Victoria: Not losing touch with your fans is a kind of success. I imagine when you get more and more massive, if you play arenas or something, that it gets a lot harder to visualize who’s out there, who’s listening, who’s coming, what young people even look like. You stop being able to see where your music’s going. That must have an effect on what you produce. It’s always been inspiring imagining the world that people are in when they’re listening to music, or when I’m listening to music—where am I? What colors am I looking at? I feel like the farther you get away from that base, the harder it is to understand why you’re making it, and where is it going. I think that’s when it becomes dangerous, perhaps.

I think when we did those installation shows, which were very small shows, that was one of our many attempts to keep things alive and interesting. To not just be playing thousand person clubs, but playing smaller places to stoke those embers inside of ourselves, to challenge ourselves and keep things small. I think keeping things small to some extent makes things more secure.

Alex: We have this joke that we always talk about: the bell curve.

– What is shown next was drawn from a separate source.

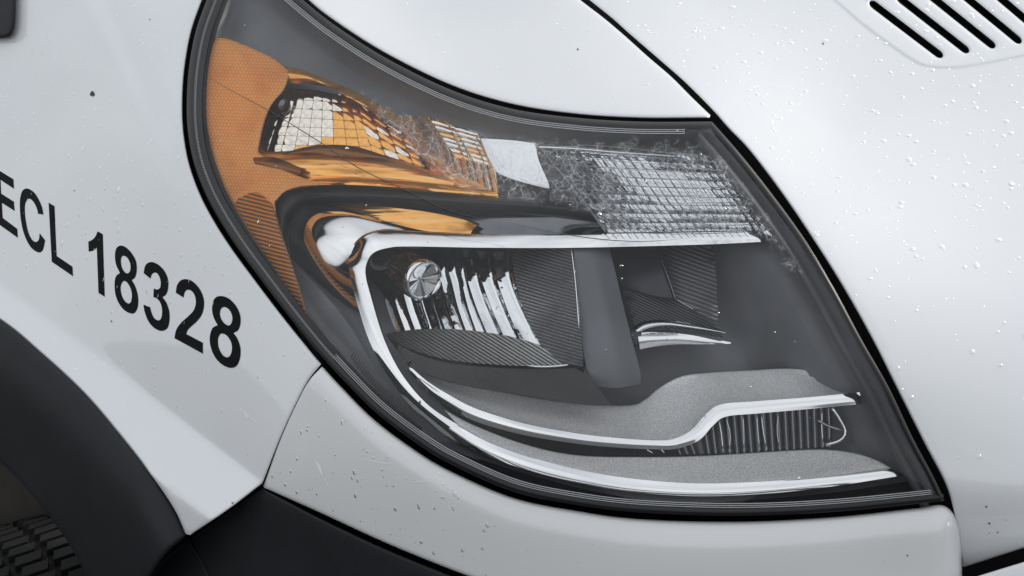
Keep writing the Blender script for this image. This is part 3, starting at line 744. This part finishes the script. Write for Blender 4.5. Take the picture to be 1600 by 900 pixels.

I feel like most artists’ careers look like bell curves. Having spent years now in this band, we’re often a little nostalgic about the early days because it was so innocent and so beautiful—just trucking out on tour time after time again and really enjoying it. Back then we’d always have friends go along with us and it felt so cosmic, like exactly what we should be doing. So we do have this ridiculous fantasy about the other side of the bell curve, how we’re going to be in our 60s and once again playing in shit holes, getting yelled at by the sound engineer. That sounds nostalgic, but it’s not really. It’s more just about purity. I think we’ll always worship a certain purity, and try to maintain it.

With Beach House you’ve not only created your own creative world, but also sort of defined your own singular aesthetic. What advice would you have for young bands in that regard?

Victoria: No one asks us for advice. [laughs]

Alex: Honestly, I just think it has to come from inside, and not from outside. You can’t just listen to a record you like and try to emulate it, as tempting as that is. You have to find out what you like. You have to make art that is you, that inspires you, that explains you in some way. I think all people experience that and figure that out differently. Some people, unfortunately, when they go to make what they like, they really just copy something they like, and they can’t find the thing inside themselves that is them.

It’s also a matter of finding the right people to collaborate with. Often I’ll meet really good musicians, but something is still missing. Very few people are actually the total package. Maybe you can write great lyrics or you can sing or you can play really well or you are a good producer, but most people can’t actually do all of those things. A lot of people I know who have really cool, creative existences, it’s because they found the right person or people to fill out what they lack. Maybe you haven’t found the right collaborator yet.

Victoria: Absolutely. Because it is trial and error and it is also luck, that’s why advice is only good to a certain extent. It’s really just a journey for each individual. If you find something that truly inspires you, bow down to it. Respect it. Love it. Cherish it. But then allow for your own interpretation of what that means. Maybe you’ll discover through music that you’re actually a painter, so maybe you should do that instead of trying to be a rock star. Maybe you’re something else. I think that it’s just about asking questions, but also producing things and making stuff. It’s the only way, really, to find out who and what you should be. You should be making lots of work, not just making one thing and hoping that it’ll be successful. Sometimes you have to make lots of bad things in order to get to that one good thing, but it’s never a waste of time. Being creative, making things, figuring yourself out—that’s never a waste of time.